Ce n'est pas que les influenceurs sont des victimes. Mais ils sont assurément souvent victimes de leur succès. Ils subissent aujourd'hui les conséquences de leur engouement. Des conséquences réservées jadis aux stars des grands écrans et aux musiciens, mais qui sont devenues aujourd'hui accessibles à tous ceux qui prétendent à de la visibilité. Mais si une personne ouvre son univers, est-ce une raison d'oublier ses propres limites et toute notion de respect ? Est-il réellement possible de vivre deux vies sans se perdre ? Comment garder ses principes, son intégrité dans la vraie vie si nous nous perdons dans la laideur de cet univers si étendu mais si confiné qu'est le web ? Avons-nous réellement le droit de critiquer, de blesser ou simplement de nous immiscer dans la vie d'un inconnu simplement parce qu'il a laissé la porte ouverte ?

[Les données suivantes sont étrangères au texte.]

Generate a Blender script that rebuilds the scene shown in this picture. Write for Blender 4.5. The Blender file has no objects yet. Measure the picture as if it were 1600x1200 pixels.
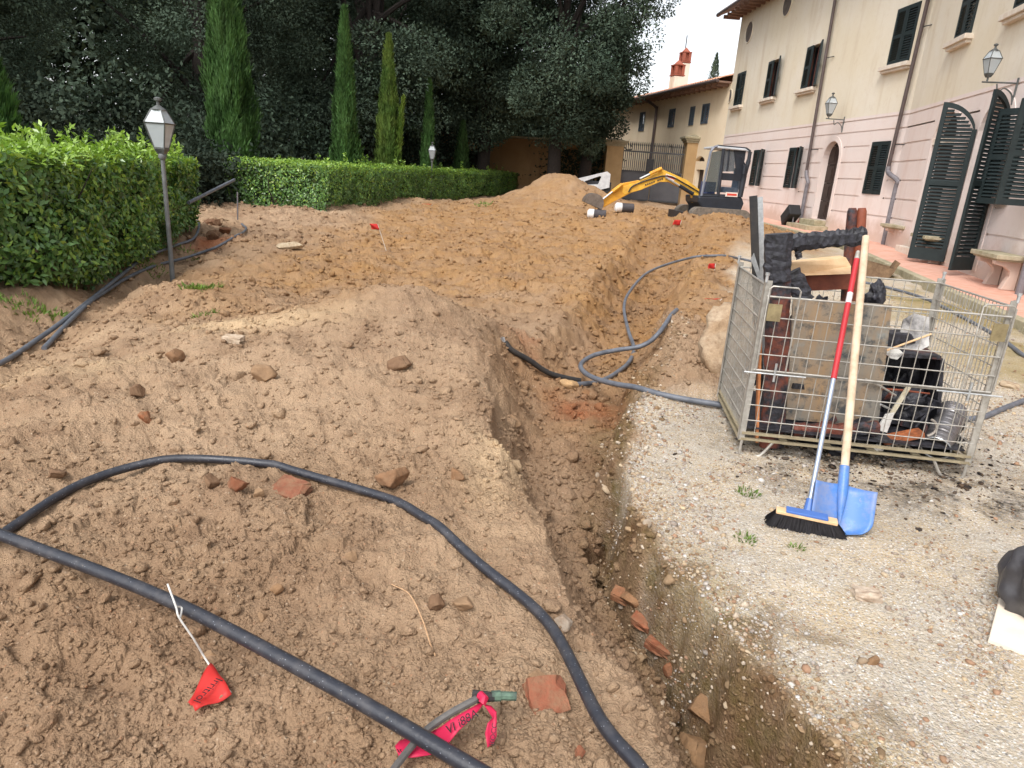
import bpy, math, random
import numpy as np
from mathutils import Vector, Matrix
random.seed(7); rng = np.random.default_rng(7)
scene = bpy.context.scene
col = scene.collection
R = math.radians

# ------------------------------------------------------------------ camera
F, HC = 1065.0, 1.45                      # focal length in photo pixels, eye height
_up = np.array([233, 3385, 1065.]); _up /= np.linalg.norm(_up)
_fw = np.array([0, 0, -1.]); _Y = _fw - _up * _fw.dot(_up); _Y /= np.linalg.norm(_Y)
RC = np.array([np.cross(_Y, _up), _Y, _up])
CAM = np.array([0, 0, HC])
cam = bpy.data.cameras.new('camera'); camo = bpy.data.objects.new('camera', cam); col.objects.link(camo)
M4 = Matrix([list(RC[i]) + [CAM[i]] for i in range(3)] + [[0, 0, 0, 1]])
camo.matrix_world = M4
cam.sensor_width = 36; cam.lens = 36 * F / 1600; cam.clip_start = 0.05; cam.clip_end = 600
scene.camera = camo
def ray(px, py):
    d = RC @ np.array([px - 800, 600 - py, -F]); return d / np.linalg.norm(d)
def at_z(px, py, z):
    d = ray(px, py); return CAM + d * ((z - HC) / d[2])
def at_r(px, py, r):
    d = ray(px, py); return CAM + d * (r / math.hypot(d[0], d[1]))
def on_plane(px, py, O, n):
    d = ray(px, py); return CAM + d * ((np.array(O) - CAM).dot(n) / d.dot(n))

# ------------------------------------------------------------------ light
SUN_EL, SUN_AZ = R(52), R(-150)           # azimuth from +Y, clockwise seen from above
w = bpy.data.worlds.new('World'); scene.world = w; w.use_nodes = True
nt = w.node_tree; nt.nodes.clear()
sky = nt.nodes.new('ShaderNodeTexSky'); sky.sky_type = 'NISHITA'; sky.sun_disc = False
sky.sun_elevation = SUN_EL; sky.sun_rotation = SUN_AZ; sky.air_density = 1.0; sky.dust_density = 3.0; sky.ozone_density = 1.0
hs = nt.nodes.new('ShaderNodeHueSaturation'); hs.inputs['Saturation'].default_value = 0.25
bg = nt.nodes.new('ShaderNodeBackground'); bg.inputs[1].default_value = 0.15
ow = nt.nodes.new('ShaderNodeOutputWorld')
nt.links.new(sky.outputs[0], hs.inputs['Color']); nt.links.new(hs.outputs[0], bg.inputs[0]); nt.links.new(bg.outputs[0], ow.inputs[0])
sl = bpy.data.lights.new('sun', 'SUN'); sl.energy = 0.95; sl.angle = R(16); sl.color = (1, .975, .94)
so = bpy.data.objects.new('sun', sl); col.objects.link(so); so.location = (0, 0, 30)
sd = Vector((math.sin(SUN_AZ) * math.cos(SUN_EL), math.cos(SUN_AZ) * math.cos(SUN_EL), math.sin(SUN_EL)))
so.rotation_euler = sd.to_track_quat('Z', 'Y').to_euler()
scene.view_settings.view_transform = 'Standard'; scene.view_settings.look = 'None'
scene.view_settings.exposure = 1.0; scene.view_settings.gamma = 1; scene.view_settings.use_curve_mapping = False
try:
    scene.cycles.use_denoising = True; scene.cycles.max_bounces = 6; scene.cycles.transparent_max_bounces = 8
except Exception: pass

# ------------------------------------------------------------------ object helpers
def tag(o, label=None, cat=None, group=None, kind=None):
    if label: o['label'] = label
    if cat: o['category'] = cat
    if group: o['group'] = group
    if kind: o['kind'] = kind
    return o
def thing(name, label, cat, loc=(0, 0, 0), group=None):
    o = bpy.data.objects.new(name, None); col.objects.link(o); o.location = [float(v) for v in loc]
    o.empty_display_size = .1
    return tag(o, label, cat, group)
def link_mesh(name, me, mat=None, parent=None):
    o = bpy.data.objects.new(name, me); col.objects.link(o)
    if mat is not None: me.materials.append(mat)
    if parent is not None:
        o.parent = parent
        p = parent; loc = Vector((0, 0, 0))
        while p is not None: loc += p.location; p = p.parent
        o.location = -loc
    return o
class MB:
    """collects shapes in world coordinates and links them as ONE mesh object"""
    def __init__(s): s.v = []; s.f = []
    def add(s, vs, fs):
        b = len(s.v); s.v += [tuple(float(c) for c in v) for v in vs]; s.f += [tuple(b + i for i in f) for f in fs]
    def quad(s, a, b, c, d): s.add([a, b, c, d], [(0, 1, 2, 3)])
    def boxm(s, c, ux, uy, uz):
        c, ux, uy, uz = map(np.array, (c, ux, uy, uz)); vs = []
        for i in (-1, 1):
            for j in (-1, 1):
                for k in (-1, 1): vs.append(c + i * ux + j * uy + k * uz)
        s.add(vs, [(0, 1, 3, 2), (4, 6, 7, 5), (0, 4, 5, 1), (2, 3, 7, 6), (0, 2, 6, 4), (1, 5, 7, 3)])
    def box(s, c, sz, rz=0.0):
        a, b = math.cos(rz), math.sin(rz)
        s.boxm(c, np.array([a, b, 0]) * sz[0] / 2, np.array([-b, a, 0]) * sz[1] / 2, np.array([0, 0, sz[2] / 2]))
    def bar(s, p, q, wd, ht, side=(0, 0, 1)):
        p, q = np.array(p, float), np.array(q, float); d = q - p; L = np.linalg.norm(d); d = d / L
        sd = np.array(side, float); a = np.cross(d, sd); a /= np.linalg.norm(a); b = np.cross(a, d)
        s.boxm((p + q) / 2, d * L / 2, a * wd / 2, b * ht / 2)
    def tube(s, pts, r, n=8, caps=True):
        P = [np.array(p, float) for p in pts]; m = len(P)
        rr = r if hasattr(r, '__len__') else [r] * m
        t0 = P[1] - P[0]; t0 /= np.linalg.norm(t0)
        ref = np.array([0, 0, 1.]) if abs(t0[2]) < .9 else np.array([1., 0, 0])
        a = np.cross(t0, ref); a /= np.linalg.norm(a); vs = []
        for i in range(m):
            t = P[min(i + 1, m - 1)] - P[max(i - 1, 0)]; t = t / (np.linalg.norm(t) + 1e-9)
            a = a - t * a.dot(t); a /= np.linalg.norm(a) + 1e-9; b = np.cross(t, a)
            for k in range(n):
                th = 2 * math.pi * k / n; vs.append(P[i] + rr[i] * (a * math.cos(th) + b * math.sin(th)))
        fs = [(i * n + k, i * n + (k + 1) % n, (i + 1) * n + (k + 1) % n, (i + 1) * n + k) for i in range(m - 1) for k in range(n)]
        if caps: fs += [tuple(range(n - 1, -1, -1)), tuple((m - 1) * n + k for k in range(n))]
        s.add(vs, fs)
    def lathe(s, c, prof, n=16, sq=False):
        vs = []; m = len(prof); off = math.pi / n if sq else 0
        for r, z in prof:
            for k in range(n):
                th = 2 * math.pi * k / n + off; vs.append((c[0] + r * math.cos(th), c[1] + r * math.sin(th), c[2] + z))
        fs = [(i * n + k, i * n + (k + 1) % n, (i + 1) * n + (k + 1) % n, (i + 1) * n + k) for i in range(m - 1) for k in range(n)]
        fs += [tuple(range(n - 1, -1, -1)), tuple((m - 1) * n + k for k in range(n))]
        s.add(vs, fs)
    def prism(s, poly, off):
        """poly: list of 3-D points, off: extrusion vector"""
        n = len(poly); P = [np.array(p, float) for p in poly]; off = np.array(off, float)
        s.add(P + [p + off for p in P], [tuple(range(n - 1, -1, -1)), tuple(range(n, 2 * n))] + [(i, (i + 1) % n, n + (i + 1) % n, n + i) for i in range(n)])
    def build(s, name, mat, parent=None, smooth=False, bevel=0, weld=False):
        me = bpy.data.meshes.new(name); me.from_pydata(s.v, [], s.f); me.update()
        o = link_mesh(name, me, mat, parent)
        if smooth:
            me.polygons.foreach_set('use_smooth', [True] * len(me.polygons))
            try: me.set_sharp_from_angle(angle=R(40))
            except Exception: pass
        if bevel:
            b = o.modifiers.new('bevel', 'BEVEL'); b.width = bevel; b.segments = 2; b.limit_method = 'ANGLE'; b.angle_limit = R(40)
        return o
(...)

Un simple "Like" permet aujourd'hui de changer la donne. Il permet à une influenceuse d'obtenir plus de partenariats, à un journaliste d'avoir plus de couverture et qu'une affaire publique fasse plus d'écho. Mais avec plus de pouvoir devrait aller plus de responsabilité. Est-ce une raison suffisante que d'avoir un moyen de pression pour en user et abuser afin de faire et défaire des réputations ? Il est hallucinant de réaliser qu'un Like ou un Partage peut aujourd'hui peser autant, mais à force de rester focalisé sur autrui, de le décrypter, de le critiquer et de le réprimander, nous ne pouvons que perdre notre moralité. Nous deviendrons alors ce que nous critiquons : des influenceurs influencés.